There are two kinds of fantasy RPGs: the bad ones, where the wizard is named something dumb like Firganzallum or Thoranor or what have you, and the good ones, where the wizard is named Wizard. Ipso facto, this is one of the good ones.

All right, I’m being (slightly) tongue in cheek, but The Arkhill Darkness is not faffing about. You’re a fledgling adventurer who needs to free a town from an unearthly curse of darkness, so you hit the tavern to get quests from your mentor and chat with half a dozen people who have job titles where their names should be. There’s a faint tongue-in-cheekness about this, though proceedings mostly proceed in a po-faced way with a slight flavor of horror, and the writing sports some typos and comma errors, so altogether TAD conveys a distinctive (and to me at least, oddly appealing) author’s-first-game jankiness.

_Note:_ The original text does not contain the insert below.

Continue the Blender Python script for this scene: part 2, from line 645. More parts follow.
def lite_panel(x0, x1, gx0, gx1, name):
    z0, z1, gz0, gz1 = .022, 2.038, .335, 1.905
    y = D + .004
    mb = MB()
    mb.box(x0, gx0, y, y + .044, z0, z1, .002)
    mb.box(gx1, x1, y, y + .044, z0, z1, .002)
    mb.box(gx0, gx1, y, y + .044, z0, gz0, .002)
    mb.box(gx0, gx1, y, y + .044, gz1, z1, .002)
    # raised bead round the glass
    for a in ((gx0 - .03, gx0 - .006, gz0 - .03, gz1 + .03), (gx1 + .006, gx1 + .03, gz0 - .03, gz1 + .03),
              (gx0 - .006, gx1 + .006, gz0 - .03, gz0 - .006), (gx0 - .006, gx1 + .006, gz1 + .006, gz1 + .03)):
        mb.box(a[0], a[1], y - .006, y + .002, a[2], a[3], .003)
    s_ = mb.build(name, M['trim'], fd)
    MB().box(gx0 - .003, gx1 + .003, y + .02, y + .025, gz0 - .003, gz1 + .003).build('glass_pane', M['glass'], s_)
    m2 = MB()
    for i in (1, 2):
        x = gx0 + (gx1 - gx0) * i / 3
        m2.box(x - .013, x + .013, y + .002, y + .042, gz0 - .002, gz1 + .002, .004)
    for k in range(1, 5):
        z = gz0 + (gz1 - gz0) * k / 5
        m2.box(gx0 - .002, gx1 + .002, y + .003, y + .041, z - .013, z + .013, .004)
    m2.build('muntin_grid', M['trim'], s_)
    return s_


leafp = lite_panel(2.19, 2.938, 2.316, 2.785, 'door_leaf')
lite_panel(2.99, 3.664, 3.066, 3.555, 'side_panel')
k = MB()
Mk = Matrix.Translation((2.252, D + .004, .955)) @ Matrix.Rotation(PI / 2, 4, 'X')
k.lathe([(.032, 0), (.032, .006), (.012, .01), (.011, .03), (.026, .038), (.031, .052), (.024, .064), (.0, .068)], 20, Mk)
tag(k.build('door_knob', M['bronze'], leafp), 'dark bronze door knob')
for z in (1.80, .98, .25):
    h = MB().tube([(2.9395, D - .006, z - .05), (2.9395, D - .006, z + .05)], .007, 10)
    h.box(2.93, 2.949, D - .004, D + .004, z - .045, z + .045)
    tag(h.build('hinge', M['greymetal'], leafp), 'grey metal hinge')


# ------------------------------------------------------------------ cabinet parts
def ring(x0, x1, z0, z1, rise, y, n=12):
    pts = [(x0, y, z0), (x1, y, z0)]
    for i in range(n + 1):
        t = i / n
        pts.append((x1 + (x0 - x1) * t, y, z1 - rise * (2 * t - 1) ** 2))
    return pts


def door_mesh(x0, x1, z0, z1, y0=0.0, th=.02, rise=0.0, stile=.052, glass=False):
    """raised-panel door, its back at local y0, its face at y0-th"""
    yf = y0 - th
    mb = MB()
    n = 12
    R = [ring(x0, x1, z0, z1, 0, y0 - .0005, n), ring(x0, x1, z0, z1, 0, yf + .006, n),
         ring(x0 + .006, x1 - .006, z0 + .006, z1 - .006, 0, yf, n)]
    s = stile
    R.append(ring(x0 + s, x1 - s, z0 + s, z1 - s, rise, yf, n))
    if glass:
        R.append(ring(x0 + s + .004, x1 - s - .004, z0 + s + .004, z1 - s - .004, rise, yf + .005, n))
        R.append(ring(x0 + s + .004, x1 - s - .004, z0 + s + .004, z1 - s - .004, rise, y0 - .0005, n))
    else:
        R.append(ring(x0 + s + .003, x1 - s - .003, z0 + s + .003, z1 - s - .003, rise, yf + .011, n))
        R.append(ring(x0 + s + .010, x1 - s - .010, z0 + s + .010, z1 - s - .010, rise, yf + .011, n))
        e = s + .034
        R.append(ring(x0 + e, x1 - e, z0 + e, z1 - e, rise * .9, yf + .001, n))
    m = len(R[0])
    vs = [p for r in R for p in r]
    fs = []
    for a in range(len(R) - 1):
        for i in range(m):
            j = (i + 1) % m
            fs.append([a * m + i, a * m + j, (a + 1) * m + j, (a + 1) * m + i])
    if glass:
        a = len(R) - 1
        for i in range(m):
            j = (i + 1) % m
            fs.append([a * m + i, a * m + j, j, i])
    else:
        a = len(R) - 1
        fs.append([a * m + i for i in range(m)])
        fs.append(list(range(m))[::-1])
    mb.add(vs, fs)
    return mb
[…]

Gameplay-wise, this is a pretty clean adventure/RPG hybrid, with a clearly-delimited area to go to grind encounters for cash and ingredients, but most exploration plays out in a choice-based fashion with the occasional puzzle and less interspersal of combat than I expected ((Spoiler - click to show)maybe it’s just the choices I made, but there were only three set-piece encounters involving combat: the werewolf, where fighting is a losing game regardless of one’s stats, the landwurm, which is much more about minigame mechanics as far as I could tell, and then the dragon fight at the end).

The grinding didn’t seem to have much impact – I seemed to do as much damage, and if anything hit more frequently, when kicking as when using a weapon, and Wizard never followed through on his promise to brew me a potion with which to poison my axe – so the adventure side of things I think predominates over the RPG elements. The exploration sequences are fleet enough so as not to wear out their welcome, and use a variety of different approaches: there’s a traditional password-puzzle, a choose-the-right-option action sequence, and a climactic battle that involves some timing-based minigames (these were a fun idea, but very hard on my trackpad, for what it’s worth).

Throughout, the prose is functional, though typically a bit wordy and in need of an editing pass. There are some moments when things tip over into being more evocative, usually when the game is leaning into its horror vibe, as here when the player is battling a sort of monstrous congeries of five or six different sorcery-warped horses:

"As the horsething continues to advance upon you, you dart towards the underbelly of the horsething. As you do, you have an idea. You pull out your Axe and begin to hack its legs as you run. It is clear the horsething was not expecting this move. It stumbles as you cut off a couple of its legs. You dive forward, as the beast falls to its underbelly. You turn and start chopping of its heads, one by one. The horsething screams as its head come off. Even with the last head dismembered, its necks flail around. At last the flailing stops, as it’s last scream turns into the a weak wheeze."

Grammar issues and typos aside, this is pretty metal.

TAD’s not exactly a diamond in the rough – I don’t think it’s sufficiently ambitious, and its highs are really just about evoking warm feelings of familiarity – but I had a fun old time with it: perhaps the quintessential “if you like this sort of thing, you’ll probably like this thing” game.

(Oh, and a quick warning: despite there being a Save Game option, I could never get it to work. Fortunately there’s back/forward functionality throughout the story, so it’s not a major concern).